-- Begin Supplied data --
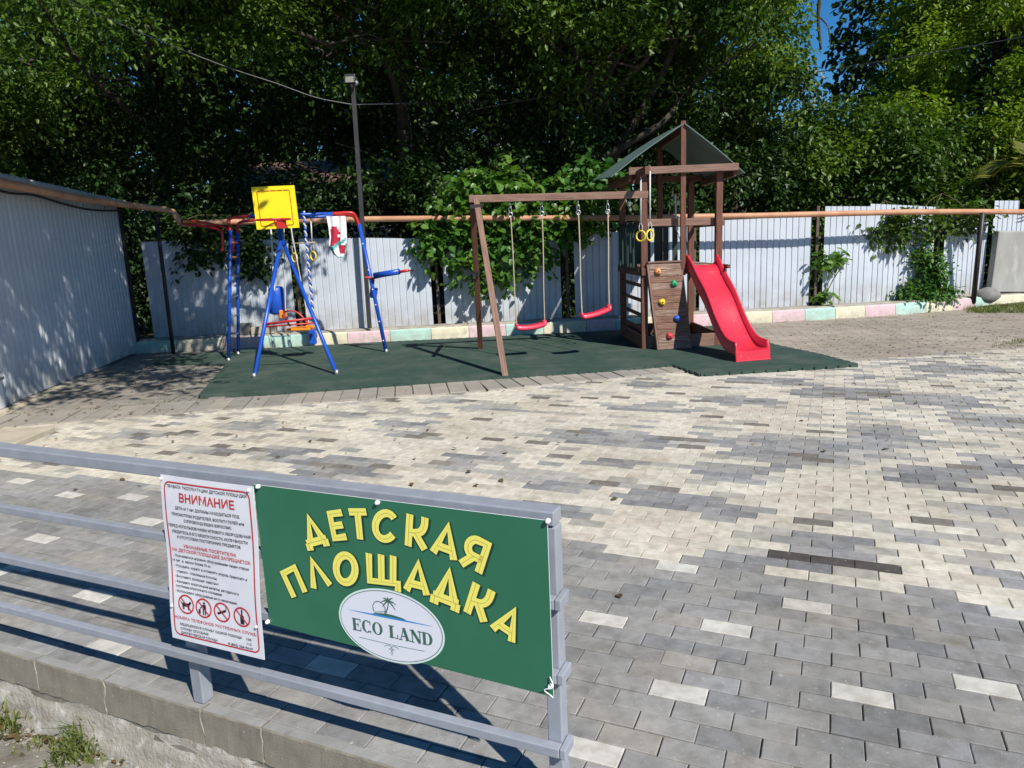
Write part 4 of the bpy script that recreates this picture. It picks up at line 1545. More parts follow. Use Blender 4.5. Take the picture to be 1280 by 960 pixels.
def swing(tl, tr, bl, br, label, sag, dep):
    root = thing('swing', label, 'swing', (bl + br) / 2, 'red swings on the wooden beam')
    chain_ropes(root, [(tl, bl), (tr, br)])
    b_ = MB()
    ax = (br - bl)
    sx = ax.normalized()
    ydir = Vector((-sx.y, sx.x, 0)).normalized()
    zdir = sx.cross(ydir)
    P_ = []
    nn = 12
    for i in range(nn + 1):
        t = i / nn
        p = bl + ax * (-.04 + 1.08 * t)
        curve = -sag * (1 - (2 * t - 1) ** 2) + .02 * (abs(2 * t - 1) > .9)
        row = []
        for (yy, zz) in ((-dep, -.026), (-dep, .014), (-dep * .8, .022), (dep * .8, .022), (dep, .014), (dep, -.030), (dep * .85, -.042), (-dep * .85, -.042)):
            row.append(p + ydir * yy + zdir * (zz + curve))
        row.append(row[0])
        P_.append(row)
    b_.grid(P_, flip=True)
    b_.f += [tuple(range(8)), tuple(len(b_.v) - 9 + k for k in range(8))[::-1]]
    b_.mi += [0, 0]
    b_.build('seat', M['swingred'], root, smooth=True)
    b_ = MB()
    for p in (bl, br):
        b_.box(p + zdir * .022, (.05, .09, .03), Matrix((sx, ydir, zdir)).transposed())
    b_.build('seat_end', M['swingred'], root, bevel=.006)


def bz(x): return SBA + (SBC - SBA) * ((x - SBA.x) / (SBC.x - SBA.x)) + Vector((0, 0, -.06))
swing(bz(.075), bz(.50), Vector((.10, 9.83, .47)), Vector((.485, 9.87, .505)), 'red plastic swing hanging level, nearer the leaning wooden leg', .025, .085)
swing(bz(.985), bz(1.385), Vector((.975, 9.62, .60)), Vector((1.345, 9.66, .695)), 'red plastic swing hanging tilted beside the wooden tower', .02, .085)


def gym_ring(c_, top, label, grp, r_=.068, mat='ropewhite'):
    root = thing('gym_ring', label, 'gym ring', c_, grp)
    b_ = MB()
    b_.tube([c_ + Vector((r_ * .78 * math.cos(a), r_ * .6 * math.cos(a) * (1 if c_.x > 0 and c_.y < 9.8 else -1), r_ * math.sin(a))) for a in [2 * math.pi * k / 22 for k in range(22)]], .0125, 7, closed=True)
    b_.build('ring', M['ringyellow'], root, smooth=True)
    b_ = MB()
    b_.tube([top, c_ + Vector((0, 0, r_ + .11))], .011, 6)
    b_.tube([c_ + Vector((-.02, 0, r_ + .0)), c_ + Vector((-.022, 0, r_ + .06)), c_ + Vector((0, 0, r_ + .12)), c_ + Vector((.022, 0, r_ + .06)), c_ + Vector((.02, 0, r_ + .0))], .006, 5)
    b_.build('rope', M[mat], root, smooth=True)


gym_ring(at(801, 295, 9.95), at(801, 214, 9.95), 'yellow gym ring hanging from the tower beam, left of two', 'yellow rings on the wooden tower')
gym_ring(at(812.5, 294, 9.62), at(812.5, 214, 9.62), 'yellow gym ring hanging from the tower beam, right of two', 'yellow rings on the wooden tower')
b = MB()
kp = [at(844, 243, 10.9), at(844.5, 262, 10.85), at(846, 285, 10.8), at(850, 296, 10.75), at(852.5, 318, 10.7)]
b.tube(smooth_path(kp, 5), .014, 6)
for t in kp[2:]: b.ball(t, .024)
tag(b.build('knotted_rope', M['ropewhite'], smooth=True), 'white knotted climbing rope hanging inside the wooden tower', 'rope')

# ------------------------------------------------------------------ blue and red steel playset
ps = thing('playground_climber', 'blue and red steel climbing frame with yellow hoop board', 'climbing frame', (-3.2, 10.6, MZ))
def tb(name, pts, mat, r=.022, parent=None, n_=6):
    b_ = MB()
    b_.tube(smooth_path(pts, n_) if len(pts) > 2 else pts, r, 10)
    return b_.build(name, M[mat], parent or ps, smooth=True)
L1, L2 = gr(286, 452, .02), gr(298, 444, .02)
L1t, L2t = at(288, 288, L1.y + .05), at(297, 291, L2.y)
for k, (a, c) in enumerate(((L1, L1t), (L2, L2t))):
    tb('ladder_post', [a, c], 'blue', .026)
    b = MB()
    for z in (.25, .55, .9, 1.3, 1.62):
        p = a + (c - a) * (z / c.z)
        b.tube([p, p + Vector((0, 0, .012))], .031, 8)
    b.build('collar', M['black'], ps, smooth=True)
for z in (.36, .66, .96, 1.27, 1.56, 1.78):
    p, q = L1 + (L1t - L1) * (z / L1t.z), L2 + (L2t - L2) * (z / L2t.z)
    tb('rung', [p, q], 'steel' if z < 1.5 else 'orange', .014)
E1, E2 = at(416, 267, 11.0), at(416, 270, 11.25)
R0 = gr(483, 441, .02)
RE = at(446, 268, 11.08)
B1 = [L1t, at(286, 276, 10.98), at(291, 272, 10.98), at(312, 270, 10.98)]
B2 = [L2t, at(297, 282, 11.5), at(303, 277, 11.48), at(320, 275, 11.45)]
tb('corner_tube', B1, 'red', .023)
tb('corner_tube', B2, 'red', .023)
tb('top_tube', [B1[-1], E1], 'blue', .023)
tb('top_tube', [B2[-1], E2], 'blue', .023)
tb('corner_tube', [E1, at(436, 266, 11.03), at(443, 268.5, 11.06), at(449, 282, 11.1)], 'red', .024)
tb('corner_tube', [E2, at(437, 269, 11.2), at(444, 273, 11.16), at(449.5, 287, 11.13)], 'red', .024)
tb('side_leg', [at(449, 280, 11.1), R0], 'blue', .030)
b = MB()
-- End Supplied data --
Task details: Reproduce the listing word for word and omit its pictures.

Result of the exercise:
Write part 4 of the bpy script that recreates this picture. It picks up at line 1545. More parts follow. Use Blender 4.5. Take the picture to be 1280 by 960 pixels.
def swing(tl, tr, bl, br, label, sag, dep):
    root = thing('swing', label, 'swing', (bl + br) / 2, 'red swings on the wooden beam')
    chain_ropes(root, [(tl, bl), (tr, br)])
    b_ = MB()
    ax = (br - bl)
    sx = ax.normalized()
    ydir = Vector((-sx.y, sx.x, 0)).normalized()
    zdir = sx.cross(ydir)
    P_ = []
    nn = 12
    for i in range(nn + 1):
        t = i / nn
        p = bl + ax * (-.04 + 1.08 * t)
        curve = -sag * (1 - (2 * t - 1) ** 2) + .02 * (abs(2 * t - 1) > .9)
        row = []
        for (yy, zz) in ((-dep, -.026), (-dep, .014), (-dep * .8, .022), (dep * .8, .022), (dep, .014), (dep, -.030), (dep * .85, -.042), (-dep * .85, -.042)):
            row.append(p + ydir * yy + zdir * (zz + curve))
        row.append(row[0])
        P_.append(row)
    b_.grid(P_, flip=True)
    b_.f += [tuple(range(8)), tuple(len(b_.v) - 9 + k for k in range(8))[::-1]]
    b_.mi += [0, 0]
    b_.build('seat', M['swingred'], root, smooth=True)
    b_ = MB()
    for p in (bl, br):
        b_.box(p + zdir * .022, (.05, .09, .03), Matrix((sx, ydir, zdir)).transposed())
    b_.build('seat_end', M['swingred'], root, bevel=.006)


def bz(x): return SBA + (SBC - SBA) * ((x - SBA.x) / (SBC.x - SBA.x)) + Vector((0, 0, -.06))
swing(bz(.075), bz(.50), Vector((.10, 9.83, .47)), Vector((.485, 9.87, .505)), 'red plastic swing hanging level, nearer the leaning wooden leg', .025, .085)
swing(bz(.985), bz(1.385), Vector((.975, 9.62, .60)), Vector((1.345, 9.66, .695)), 'red plastic swing hanging tilted beside the wooden tower', .02, .085)


def gym_ring(c_, top, label, grp, r_=.068, mat='ropewhite'):
    root = thing('gym_ring', label, 'gym ring', c_, grp)
    b_ = MB()
    b_.tube([c_ + Vector((r_ * .78 * math.cos(a), r_ * .6 * math.cos(a) * (1 if c_.x > 0 and c_.y < 9.8 else -1), r_ * math.sin(a))) for a in [2 * math.pi * k / 22 for k in range(22)]], .0125, 7, closed=True)
    b_.build('ring', M['ringyellow'], root, smooth=True)
    b_ = MB()
    b_.tube([top, c_ + Vector((0, 0, r_ + .11))], .011, 6)
    b_.tube([c_ + Vector((-.02, 0, r_ + .0)), c_ + Vector((-.022, 0, r_ + .06)), c_ + Vector((0, 0, r_ + .12)), c_ + Vector((.022, 0, r_ + .06)), c_ + Vector((.02, 0, r_ + .0))], .006, 5)
    b_.build('rope', M[mat], root, smooth=True)


gym_ring(at(801, 295, 9.95), at(801, 214, 9.95), 'yellow gym ring hanging from the tower beam, left of two', 'yellow rings on the wooden tower')
gym_ring(at(812.5, 294, 9.62), at(812.5, 214, 9.62), 'yellow gym ring hanging from the tower beam, right of two', 'yellow rings on the wooden tower')
b = MB()
kp = [at(844, 243, 10.9), at(844.5, 262, 10.85), at(846, 285, 10.8), at(850, 296, 10.75), at(852.5, 318, 10.7)]
b.tube(smooth_path(kp, 5), .014, 6)
for t in kp[2:]: b.ball(t, .024)
tag(b.build('knotted_rope', M['ropewhite'], smooth=True), 'white knotted climbing rope hanging inside the wooden tower', 'rope')

# ------------------------------------------------------------------ blue and red steel playset
ps = thing('playground_climber', 'blue and red steel climbing frame with yellow hoop board', 'climbing frame', (-3.2, 10.6, MZ))
def tb(name, pts, mat, r=.022, parent=None, n_=6):
    b_ = MB()
    b_.tube(smooth_path(pts, n_) if len(pts) > 2 else pts, r, 10)
    return b_.build(name, M[mat], parent or ps, smooth=True)
L1, L2 = gr(286, 452, .02), gr(298, 444, .02)
L1t, L2t = at(288, 288, L1.y + .05), at(297, 291, L2.y)
for k, (a, c) in enumerate(((L1, L1t), (L2, L2t))):
    tb('ladder_post', [a, c], 'blue', .026)
    b = MB()
    for z in (.25, .55, .9, 1.3, 1.62):
        p = a + (c - a) * (z / c.z)
        b.tube([p, p + Vector((0, 0, .012))], .031, 8)
    b.build('collar', M['black'], ps, smooth=True)
for z in (.36, .66, .96, 1.27, 1.56, 1.78):
    p, q = L1 + (L1t - L1) * (z / L1t.z), L2 + (L2t - L2) * (z / L2t.z)
    tb('rung', [p, q], 'steel' if z < 1.5 else 'orange', .014)
E1, E2 = at(416, 267, 11.0), at(416, 270, 11.25)
R0 = gr(483, 441, .02)
RE = at(446, 268, 11.08)
B1 = [L1t, at(286, 276, 10.98), at(291, 272, 10.98), at(312, 270, 10.98)]
B2 = [L2t, at(297, 282, 11.5), at(303, 277, 11.48), at(320, 275, 11.45)]
tb('corner_tube', B1, 'red', .023)
tb('corner_tube', B2, 'red', .023)
tb('top_tube', [B1[-1], E1], 'blue', .023)
tb('top_tube', [B2[-1], E2], 'blue', .023)
tb('corner_tube', [E1, at(436, 266, 11.03), at(443, 268.5, 11.06), at(449, 282, 11.1)], 'red', .024)
tb('corner_tube', [E2, at(437, 269, 11.2), at(444, 273, 11.16), at(449.5, 287, 11.13)], 'red', .024)
tb('side_leg', [at(449, 280, 11.1), R0], 'blue', .030)
b = MB()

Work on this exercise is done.